Call for Papers: Yearbook of International Environmental Law

Yearbook of International Environmental Law vol. 24 (2013)

The editors of the YIEL are pleased to issue this call for contributions to the 2013 volume:

Our call for papers covers topics that were on the agenda during 2013. We request articles of 10,000-15,000 words including footnotes to be submitted to Stacy Belden at the latest by April 15, 2014. Instructions to authors can be found here.

In light of recent developments and the topics covered in past volumes of the YIEL, we have chosen the following topics for the upcoming volume:

Developing international environmental law through international case-law. In recent years, environmental issues have increasingly been brought before the WTO dispute settlement mechanism and investment tribunals, including in particular cases concerning renewable energy and natural resources. We invite contributions that analyze how this case-law influences international environmental law.

Contributions may also address cases submitted to other tribunals, in particular the Permanent Court of Arbitration.
The follow-up from Rio+20? Chapter IV of the outcome document from Rio+20, “the future we want”, focused inter alia on reforming the institutional framework for sustainable development, including the strengthening of ECOSOC, the establishment of a high-level political forum to replace the CSD, the strengthening of UNEP, and the encouraging of further “clustering” of MEAs. These institutional reforms are starting to take shape. We invite contributions that analyze these outcomes in light of post-Rio+20 developments.

Global regulation of chemicals. The Minamata Convention on Mercury was adopted on October 10, 2013. The institutional structure of the chemicals conventions has been reformed in recent years, and they have faced challenging decision-making regarding listing of chemicals in the annexes of the conventions. We invite contributions that discuss recent developments in the chemicals conventions and future challenges regarding their implementation.

New governance models and international environmental law. Many recent initiatives relating to international environmental standards and norms now occupy a growing area of international environmental policy. These include, for example, voluntary partnerships announced at and subsequent to Rio+20, new or proposed environmental standards at UNDP, GEF, UNEP, the Adaptation Fund, the World Bank and other international organizations, and private initiatives by global corporations and other stakeholders. These initiatives have significant implications for the future development of international environmental law and governance. We invite contributions that discuss the implications of these initiatives.

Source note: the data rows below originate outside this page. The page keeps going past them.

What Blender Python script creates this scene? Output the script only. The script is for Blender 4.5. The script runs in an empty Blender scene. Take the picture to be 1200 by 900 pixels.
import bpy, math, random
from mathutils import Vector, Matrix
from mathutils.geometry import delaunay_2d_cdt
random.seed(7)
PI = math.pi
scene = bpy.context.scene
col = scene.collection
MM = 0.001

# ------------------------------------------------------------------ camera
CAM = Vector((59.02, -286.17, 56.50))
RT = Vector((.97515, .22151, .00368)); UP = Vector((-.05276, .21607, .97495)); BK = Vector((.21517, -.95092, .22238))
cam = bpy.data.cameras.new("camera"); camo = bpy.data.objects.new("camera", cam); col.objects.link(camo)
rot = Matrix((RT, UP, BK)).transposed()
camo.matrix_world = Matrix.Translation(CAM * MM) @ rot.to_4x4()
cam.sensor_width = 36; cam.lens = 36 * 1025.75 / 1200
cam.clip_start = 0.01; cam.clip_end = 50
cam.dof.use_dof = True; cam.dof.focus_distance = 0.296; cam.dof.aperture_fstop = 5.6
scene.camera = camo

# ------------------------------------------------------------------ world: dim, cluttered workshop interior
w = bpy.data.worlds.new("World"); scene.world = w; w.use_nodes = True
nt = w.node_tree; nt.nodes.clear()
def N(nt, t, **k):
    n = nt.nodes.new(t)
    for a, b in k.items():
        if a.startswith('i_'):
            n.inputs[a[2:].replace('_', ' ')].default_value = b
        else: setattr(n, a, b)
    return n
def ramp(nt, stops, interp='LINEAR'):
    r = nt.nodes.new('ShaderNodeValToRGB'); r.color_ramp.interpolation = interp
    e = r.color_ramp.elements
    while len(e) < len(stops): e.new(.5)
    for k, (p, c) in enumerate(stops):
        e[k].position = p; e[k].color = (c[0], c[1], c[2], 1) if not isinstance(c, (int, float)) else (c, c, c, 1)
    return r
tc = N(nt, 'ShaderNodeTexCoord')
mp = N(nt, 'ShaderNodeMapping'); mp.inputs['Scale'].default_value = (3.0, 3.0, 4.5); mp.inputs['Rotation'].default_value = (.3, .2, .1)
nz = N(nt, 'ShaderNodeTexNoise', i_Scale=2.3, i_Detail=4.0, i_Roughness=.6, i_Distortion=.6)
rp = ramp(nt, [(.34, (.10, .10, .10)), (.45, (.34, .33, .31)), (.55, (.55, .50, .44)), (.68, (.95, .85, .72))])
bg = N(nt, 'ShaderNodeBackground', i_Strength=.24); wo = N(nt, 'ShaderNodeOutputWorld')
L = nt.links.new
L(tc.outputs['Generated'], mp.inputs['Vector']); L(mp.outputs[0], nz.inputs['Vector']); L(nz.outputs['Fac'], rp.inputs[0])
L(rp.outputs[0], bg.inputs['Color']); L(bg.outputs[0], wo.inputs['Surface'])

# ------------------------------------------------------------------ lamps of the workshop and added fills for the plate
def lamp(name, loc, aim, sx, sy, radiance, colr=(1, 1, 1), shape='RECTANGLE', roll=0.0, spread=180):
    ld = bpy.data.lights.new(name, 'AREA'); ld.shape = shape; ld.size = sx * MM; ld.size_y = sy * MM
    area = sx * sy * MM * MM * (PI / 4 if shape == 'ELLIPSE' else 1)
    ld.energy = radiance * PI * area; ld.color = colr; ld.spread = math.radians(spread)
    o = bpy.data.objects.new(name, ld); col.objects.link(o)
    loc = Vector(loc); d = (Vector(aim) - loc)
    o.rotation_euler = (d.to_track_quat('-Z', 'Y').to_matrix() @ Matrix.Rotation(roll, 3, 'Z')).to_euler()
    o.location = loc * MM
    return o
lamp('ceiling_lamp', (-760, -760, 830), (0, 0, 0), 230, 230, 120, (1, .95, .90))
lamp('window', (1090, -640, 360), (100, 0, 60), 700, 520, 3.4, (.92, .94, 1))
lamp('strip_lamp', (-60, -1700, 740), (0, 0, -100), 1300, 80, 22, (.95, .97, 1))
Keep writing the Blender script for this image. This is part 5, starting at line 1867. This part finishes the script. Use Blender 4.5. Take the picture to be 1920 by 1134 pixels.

The Climate Change Negotiations: Run-up to Paris. The climate change negotiations are once again reaching a pivotal moment. The parties in Warsaw reached agreement on the rules for REDD+. Issues are also being raised in these negotiations that go beyond traditional mitigation issues. These involve climate finance, compensation for damage and loss, the future role of equity and CBDR in the negotiations, and adaptation. We would welcome contributions that add new perspective to the REDD+ developments or other aspects of the climate change negotiations.

We encourage contributions from developing country authors that address perspectives from the Global South. In addition to the above topics, we welcome articles on any international environmental law topics of general interest.